24 Haziran seçimleri öncesinde Meral Akşener sürekli hacılığından, beş vakit namaz kıldığından söz etmişti. Millette "Abla sen rahat rahat ibadetini yap" dedi ve seçimlerde yüzde yediyi kilitledi.

Muharrem İnce seçim süreci boyunca annesinin başörtüsünden söz etti, yetmedi "Menderes'in mezarına gideceğim" dedi ve hala seçim günü nereye gittiği bilinmiyor!

Yahu sırf din üzerinden oy kullanan yüzde onluk zümre mutlu olsun diye Ekmeleddin diye bir şey buldunuz (Burada "Hatırlıyor musunuz?" diye sormuyorum çünkü bu efsane unutulmaz.) Sonuç ne oldu? Bizi bile sandığa sürükleyerek götürdüler.

Bir iktidar düşünün, yolsuzluğa batmış, rüşvet var, torpil var, liyakatsizlik var, karşı çıkana küfür, dayak, hatta hapis var, ahlaksızlık var, din sömürüsü var, kutuplaştırma var... Bütün kötü kavramları yan yana dizin hepsi mevcut. Ama muhalefet hala fi tarihinden kalma sorunların üzerinde tepiniyor.

Bir altılı masa kurdular, ben hala o masada ne konuştuklarını çözemedim.

"Aday belli mi?" Diye soruyoruz, "Yok, o mevzuyu konuşmuyoruz" diyorlar.

"HDP meselesi konuşuldu mu?" Diyoruz. "Yok onu konuşmuyoruz" diyorlar. Yahu belli ki iktidar seçim stratejisini HDP üzerinden kurmuş. Bunun farkında olmamak için eşek olmak lazım. Muhalefetin, iktidarın seçim stratejisine karşı bir strateji üretmesi gerekli değil mi? Yok efendim, o da yok, onu da konuşmuyorlar.

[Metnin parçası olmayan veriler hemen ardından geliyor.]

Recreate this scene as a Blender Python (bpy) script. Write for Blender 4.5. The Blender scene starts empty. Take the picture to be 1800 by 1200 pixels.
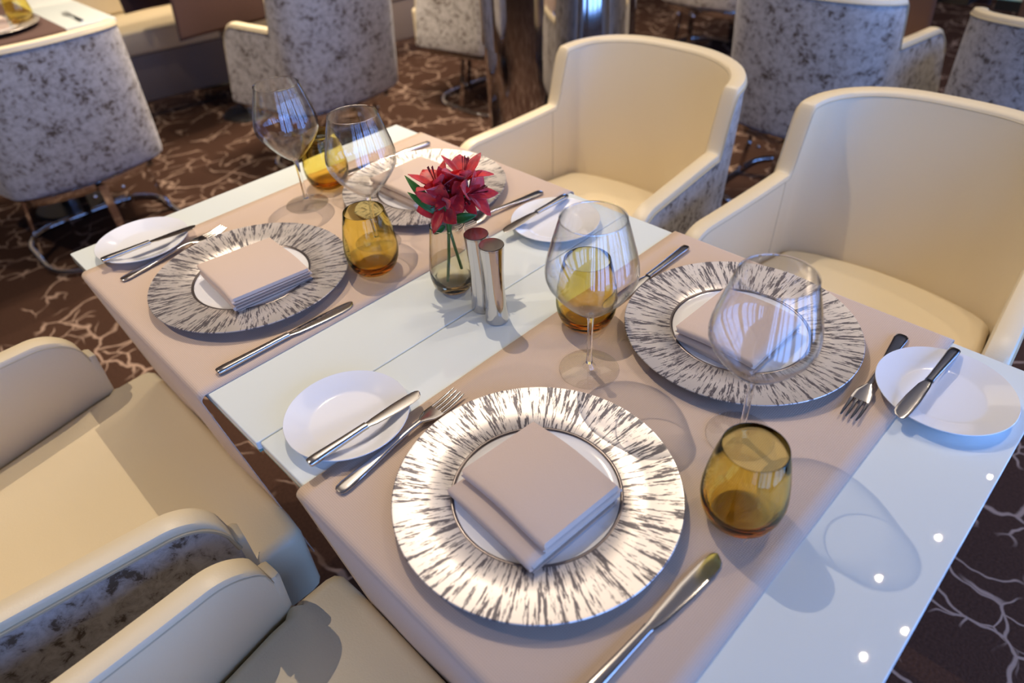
import bpy, bmesh, math, random
from mathutils import Vector, Matrix
PI = math.pi
SC = bpy.context.scene
COL = SC.collection
random.seed(7)

# ------------------------------------------------------------------ camera
FOC, YAW, PIT, ROL = 1199.78, 0.748232, 0.690478, -0.0655467
CAM = Vector((-0.161068, -0.652538, 1.373505))
cz, sz, cp, sp = math.cos(YAW), math.sin(YAW), math.cos(PIT), math.sin(PIT)
fwd = Vector((sz*cp, cz*cp, -sp)); r0 = Vector((cz, -sz, 0)); u0 = r0.cross(fwd)
cr, sr = math.cos(ROL), math.sin(ROL)
rgt = cr*r0 + sr*u0; upv = -sr*r0 + cr*u0
cd = bpy.data.cameras.new('camera'); cam = bpy.data.objects.new('camera', cd); COL.objects.link(cam)
m = Matrix((rgt, upv, -fwd)).transposed().to_4x4(); m.translation = CAM
cam.matrix_world = m
cd.sensor_width = 36; cd.lens = FOC/1800*36; cd.clip_start = 0.02
cd.dof.use_dof = True; cd.dof.focus_distance = 0.93; cd.dof.aperture_fstop = 3.2
SC.camera = cam
# ------------------------------------------------------------------ colour management, world, light
SC.view_settings.view_transform = 'Standard'; SC.view_settings.look = 'None'
SC.view_settings.gamma = 1; SC.view_settings.use_curve_mapping = False
SC.view_settings.exposure = 0.68
SC.cycles.transparent_max_bounces = 40
SC.cycles.max_bounces = 12; SC.cycles.glossy_bounces = 6; SC.cycles.transmission_bounces = 12
W = bpy.data.worlds.new('World'); SC.world = W; W.use_nodes = True
W.node_tree.nodes['Background'].inputs[0].default_value = (0.35, 0.55, 1.0, 1)
W.node_tree.nodes['Background'].inputs[1].default_value = 0.4
CEIL = 2.70
WARM = (1.0, 0.83, 0.64)
def spot(loc, power, tgt=None, size=100, blend=0.6, radius=0.035, col=WARM):
    d = bpy.data.lights.new('ceiling_spot', 'SPOT'); d.energy = power; d.color = col
    d.spot_size = math.radians(size); d.spot_blend = blend; d.shadow_soft_size = radius
    o = bpy.data.objects.new('ceiling_spot', d); COL.objects.link(o); o.location = loc
    t = Vector(tgt) if tgt else Vector((loc[0], loc[1], 0))
    o.rotation_euler = (t-Vector(loc)).to_track_quat('-Z', 'Y').to_euler()
    return o
def area(name, loc, rot, sx, sy, power, col):
    d = bpy.data.lights.new(name, 'AREA'); d.shape = 'RECTANGLE'; d.size = sx; d.size_y = sy
    d.energy = power; d.color = col
    o = bpy.data.objects.new(name, d); COL.objects.link(o); o.location = loc; o.rotation_euler = rot
    return o
for x, y, p in ((1.45, 2.15, 50), (1.68, 2.36, 50), (1.80, 1.72, 60), (1.88, 1.62, 60), (2.3, 1.9, 46),
                (1.5, -0.64, 9), (1.70, -0.71, 9), (1.85, -0.55, 9), (2.2, -0.65, 11), (2.68, -0.70, 12),
                (0.75, 0.85, 50), (-0.7, 1.2, 46), (0.3, 3.2, 40), (4.2, 0.6, 40), (3.1, 3.4, 40), (1.2, 3.9, 30)):
    spot((x, y, CEIL-0.03), p, radius=0.007)
# daylight standing in the windows of the wall behind the camera
WIN_X = [-1.6, -0.4, 0.8, 2.0, 3.2, 4.4]
for x in WIN_X:
    area('window_daylight', (x, -2.0, 1.0), (PI/2, 0, 0), 1.1, 1.86, 25, (0.19, 0.39, 1.0))
area('ceiling_cove_light', (1.4, 1.0, CEIL-0.05), (0, 0, 0), 2.6, 1.4, 9, (1.0, 0.86, 0.70))

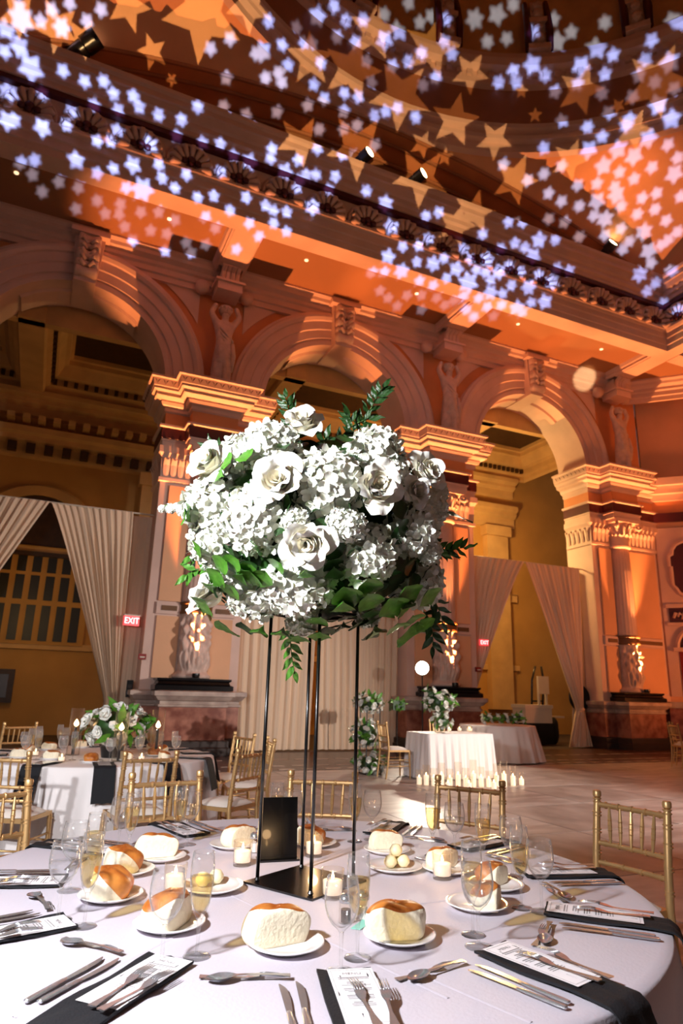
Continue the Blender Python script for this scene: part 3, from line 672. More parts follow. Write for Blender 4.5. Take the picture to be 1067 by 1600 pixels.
def X(px, py, y=YD): return 0
x0 = PX[0] + 1.0; x1 = PX[1] - 1.1; ap = (-0.1852, 15.5500, 5.2043)[0]
drape('curtain', 'ivory drape swept to the left edge, left half of the leftmost opening', 0, 0, 1, knots=[(0, x0, ap - .01), (.80, x0, x0 + .28), (1, x0 - .1, x0 + .55)], ease=1.0)
drape('curtain', 'ivory drape swept right toward the left pier, beside the red exit sign', 0, 0, 2, knots=[(0, ap + .02, x1 - .45), (.80, x1 - .62, x1 - .34), (1, x1 - .8, x1 - .2)], nf=11, ease=.9)
drape('curtain', 'flat narrow ivory drape against the left pier, behind the left exit sign', 0, 0, 3, knots=[(0, x1 - .48, x1 + .1), (1, x1 - .50, x1 + .1)], amp=.012, nf=4, y=YD + .24)
x0 = PX[1] + 1.0; x1 = PX[2] - 1.05; gp = (6.3543, 15.5500, 0.6259)[0]
drape('curtain', 'closed ivory drape right of the left pier, left half of middle opening', 0, 0, 4, knots=[(0, x0, gp), (1, x0 + .05, gp - .10)], nf=10, ease=1)
drape('curtain', 'closed ivory drape behind the white flower column, right half of middle opening', 0, 0, 5, knots=[(0, gp - .02, x1 + .1), (1, gp + .06, x1 + .05)], nf=12, ease=1)
x0 = PX[2] + 1.0; x1 = PX[3] - 1.08; ap = (12.9319, 15.5500, 5.0517)[0]
drape('curtain', 'ivory drape tied back to the pier right of the sweetheart table, carrying the exit sign', 0, 0, 6, knots=[(0, x0, ap - .01), (.78, x0, x0 + .22), (1, x0 - .05, x0 + .3)], nf=10, ease=.85)
kx = (14.7319, 15.5500, 0.9400)[0]
drape('curtain', 'ivory drape sweeping right to a knot, flared onto the floor near the black bag', 0, 0, 7, knots=[(0, ap + .02, (15.0461, 15.5500, 5.3001)[0]), (.80, kx - .12, kx + .12), (1, kx - .52, kx + .40)], nf=10, ease=.95, y=YD - .05)
drape('curtain', 'flat ivory drape hanging straight beside the rightmost pier', 0, 0, 8, knots=[(0, (14.9937, 15.5500, 5.2949)[0], x1 + .1), (1, (14.7319, 15.5500, 0.9400)[0] - .1, x1 + .1)], amp=.012, nf=5, y=YD + .24)
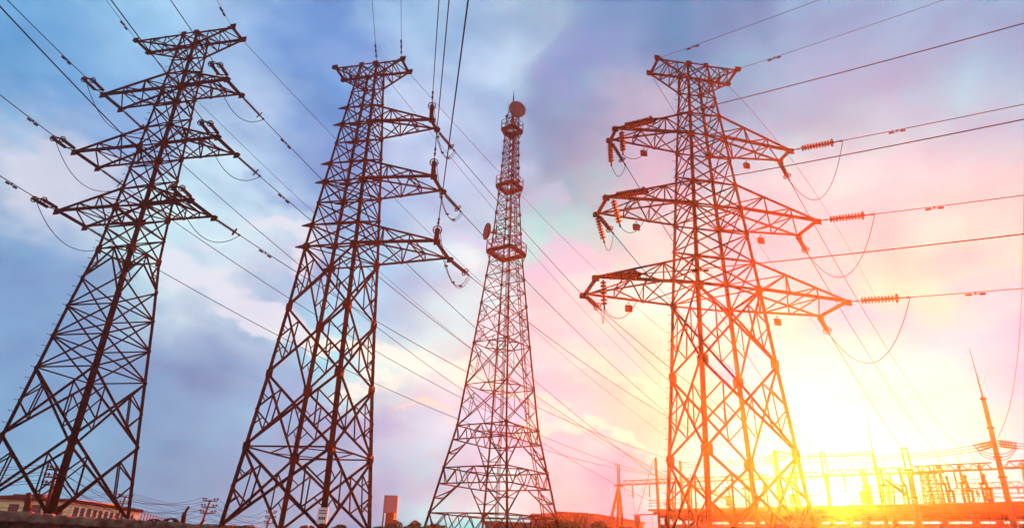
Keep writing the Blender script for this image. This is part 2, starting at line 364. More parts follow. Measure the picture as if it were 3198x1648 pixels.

"Yolsuzluklar" diyoruz, biri "Devr-i sabık yaratmayacağız", diğeri "Hesap soracağız" diyor. Belli ki yolsuzluklarda masanın gündeminde değil.

Ekonomi desen hepsi ayrı telden bir şeyler anlatıyor. Ortak bir ekonomi programı da yok masamızda.

Konuşulacak ne kaldı ki geriye? Mevzu bitti!

Ben gerçekten o masada ne konuştuklarını çok merak ediyorum.

Bu "Helalleşme" muhabbeti hakkında son olarak şunu söyleyeyim.

Birileri sanırım farkında değil, siz bu seçimi kaybederseniz, ne bu ülkenin vatansever Kürt'ü sizi affeder, ne vatansever Türk'ü sizi affeder, ne de gerçekten inancına bağlı Alevisi - Sunnisi sizi affeder.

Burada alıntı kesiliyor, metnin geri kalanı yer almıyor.